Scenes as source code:
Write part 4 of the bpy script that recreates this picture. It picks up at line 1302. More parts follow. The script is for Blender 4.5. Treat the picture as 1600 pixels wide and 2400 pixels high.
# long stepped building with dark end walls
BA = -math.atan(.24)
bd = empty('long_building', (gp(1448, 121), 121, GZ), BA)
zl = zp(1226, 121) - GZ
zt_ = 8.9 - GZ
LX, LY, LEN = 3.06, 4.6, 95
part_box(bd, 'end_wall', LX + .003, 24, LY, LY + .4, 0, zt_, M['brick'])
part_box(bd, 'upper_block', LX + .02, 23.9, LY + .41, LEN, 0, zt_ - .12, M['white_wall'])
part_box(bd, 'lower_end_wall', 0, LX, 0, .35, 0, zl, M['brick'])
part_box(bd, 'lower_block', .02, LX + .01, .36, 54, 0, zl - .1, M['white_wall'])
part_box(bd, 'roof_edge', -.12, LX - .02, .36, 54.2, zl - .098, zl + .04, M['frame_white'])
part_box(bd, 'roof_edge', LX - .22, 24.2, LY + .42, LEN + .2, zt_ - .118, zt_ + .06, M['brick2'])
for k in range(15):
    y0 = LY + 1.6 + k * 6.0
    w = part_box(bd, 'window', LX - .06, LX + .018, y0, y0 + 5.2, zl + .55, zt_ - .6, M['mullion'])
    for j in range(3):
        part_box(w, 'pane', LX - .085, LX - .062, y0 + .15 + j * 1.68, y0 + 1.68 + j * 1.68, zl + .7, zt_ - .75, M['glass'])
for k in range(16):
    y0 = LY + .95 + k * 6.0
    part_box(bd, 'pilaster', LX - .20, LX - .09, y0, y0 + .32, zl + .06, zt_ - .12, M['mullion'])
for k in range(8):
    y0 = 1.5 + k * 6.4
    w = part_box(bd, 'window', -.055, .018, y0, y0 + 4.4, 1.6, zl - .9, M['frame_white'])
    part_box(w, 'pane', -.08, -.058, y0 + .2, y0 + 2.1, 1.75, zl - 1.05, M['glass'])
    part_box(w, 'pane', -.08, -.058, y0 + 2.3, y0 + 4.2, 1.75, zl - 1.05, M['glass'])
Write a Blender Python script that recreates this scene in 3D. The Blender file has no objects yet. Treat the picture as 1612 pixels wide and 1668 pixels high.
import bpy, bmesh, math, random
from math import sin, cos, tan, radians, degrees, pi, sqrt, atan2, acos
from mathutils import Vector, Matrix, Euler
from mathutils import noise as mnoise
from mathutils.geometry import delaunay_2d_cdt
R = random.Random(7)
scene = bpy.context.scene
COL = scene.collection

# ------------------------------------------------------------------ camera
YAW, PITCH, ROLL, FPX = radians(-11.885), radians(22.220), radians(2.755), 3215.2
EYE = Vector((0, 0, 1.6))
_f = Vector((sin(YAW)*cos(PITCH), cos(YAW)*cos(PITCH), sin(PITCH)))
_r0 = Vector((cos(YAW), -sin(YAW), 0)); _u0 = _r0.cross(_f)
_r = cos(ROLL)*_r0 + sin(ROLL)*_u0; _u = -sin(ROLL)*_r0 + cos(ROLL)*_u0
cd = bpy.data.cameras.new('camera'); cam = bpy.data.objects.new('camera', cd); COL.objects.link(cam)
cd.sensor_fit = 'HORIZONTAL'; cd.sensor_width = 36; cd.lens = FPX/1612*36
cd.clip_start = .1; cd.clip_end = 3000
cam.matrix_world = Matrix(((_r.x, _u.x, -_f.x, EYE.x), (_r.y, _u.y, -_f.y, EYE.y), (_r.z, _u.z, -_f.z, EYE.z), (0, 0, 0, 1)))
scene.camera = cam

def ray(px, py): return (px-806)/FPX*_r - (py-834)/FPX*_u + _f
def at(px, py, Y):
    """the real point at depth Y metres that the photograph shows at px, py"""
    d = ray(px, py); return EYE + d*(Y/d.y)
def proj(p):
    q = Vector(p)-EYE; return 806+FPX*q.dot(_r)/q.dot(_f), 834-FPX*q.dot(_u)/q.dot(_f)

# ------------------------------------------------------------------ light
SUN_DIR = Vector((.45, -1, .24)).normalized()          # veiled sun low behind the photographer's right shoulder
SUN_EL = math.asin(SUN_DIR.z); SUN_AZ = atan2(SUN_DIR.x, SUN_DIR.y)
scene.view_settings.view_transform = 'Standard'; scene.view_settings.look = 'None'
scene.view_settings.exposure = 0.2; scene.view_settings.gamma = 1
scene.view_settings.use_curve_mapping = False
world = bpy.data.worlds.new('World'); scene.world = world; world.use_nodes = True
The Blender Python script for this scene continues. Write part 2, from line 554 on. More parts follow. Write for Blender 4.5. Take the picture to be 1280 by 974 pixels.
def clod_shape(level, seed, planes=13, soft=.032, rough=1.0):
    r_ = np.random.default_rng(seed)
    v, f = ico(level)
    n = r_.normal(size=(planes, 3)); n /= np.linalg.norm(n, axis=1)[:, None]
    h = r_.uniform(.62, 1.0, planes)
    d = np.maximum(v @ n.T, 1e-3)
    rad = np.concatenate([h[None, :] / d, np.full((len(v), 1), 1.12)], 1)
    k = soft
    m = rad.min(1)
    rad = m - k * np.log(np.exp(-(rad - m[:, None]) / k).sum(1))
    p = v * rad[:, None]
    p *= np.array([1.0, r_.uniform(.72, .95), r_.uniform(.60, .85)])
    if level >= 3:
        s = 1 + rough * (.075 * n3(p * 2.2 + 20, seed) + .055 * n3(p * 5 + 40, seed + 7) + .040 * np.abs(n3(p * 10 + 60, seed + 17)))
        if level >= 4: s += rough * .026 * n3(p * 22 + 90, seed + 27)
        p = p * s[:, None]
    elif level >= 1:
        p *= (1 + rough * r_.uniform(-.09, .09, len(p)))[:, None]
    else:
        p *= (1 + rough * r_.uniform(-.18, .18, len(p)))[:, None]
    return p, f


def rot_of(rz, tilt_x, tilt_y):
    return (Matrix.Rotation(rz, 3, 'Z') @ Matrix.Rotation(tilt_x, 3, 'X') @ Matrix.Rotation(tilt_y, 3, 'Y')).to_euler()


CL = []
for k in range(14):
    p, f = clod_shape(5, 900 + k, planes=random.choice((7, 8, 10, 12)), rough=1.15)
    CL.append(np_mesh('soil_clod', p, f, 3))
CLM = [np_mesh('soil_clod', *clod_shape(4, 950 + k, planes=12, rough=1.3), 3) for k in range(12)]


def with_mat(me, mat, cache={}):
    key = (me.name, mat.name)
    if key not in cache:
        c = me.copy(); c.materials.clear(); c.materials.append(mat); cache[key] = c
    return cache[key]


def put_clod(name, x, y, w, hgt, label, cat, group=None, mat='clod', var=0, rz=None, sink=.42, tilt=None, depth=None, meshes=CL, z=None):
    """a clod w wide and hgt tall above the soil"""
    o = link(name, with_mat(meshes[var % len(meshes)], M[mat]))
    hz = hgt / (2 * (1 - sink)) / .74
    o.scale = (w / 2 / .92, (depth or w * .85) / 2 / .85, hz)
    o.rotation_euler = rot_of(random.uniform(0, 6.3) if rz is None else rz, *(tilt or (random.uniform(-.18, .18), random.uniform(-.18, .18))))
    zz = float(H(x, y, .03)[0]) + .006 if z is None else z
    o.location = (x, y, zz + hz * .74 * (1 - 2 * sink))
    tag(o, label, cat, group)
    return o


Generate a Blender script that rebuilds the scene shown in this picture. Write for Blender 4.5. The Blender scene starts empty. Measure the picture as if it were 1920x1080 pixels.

● **What is required**:
Search the records for the word "empty", then list every line that has it.

● **Correct answer**:
bd = empty('long_building', (gp(1448, 121), 121, GZ), BA)
Generate a Blender script that rebuilds the scene shown in this picture. Write for Blender 4.5. The Blender scene starts empty. Measure the picture as if it were 1920x1080 pixels.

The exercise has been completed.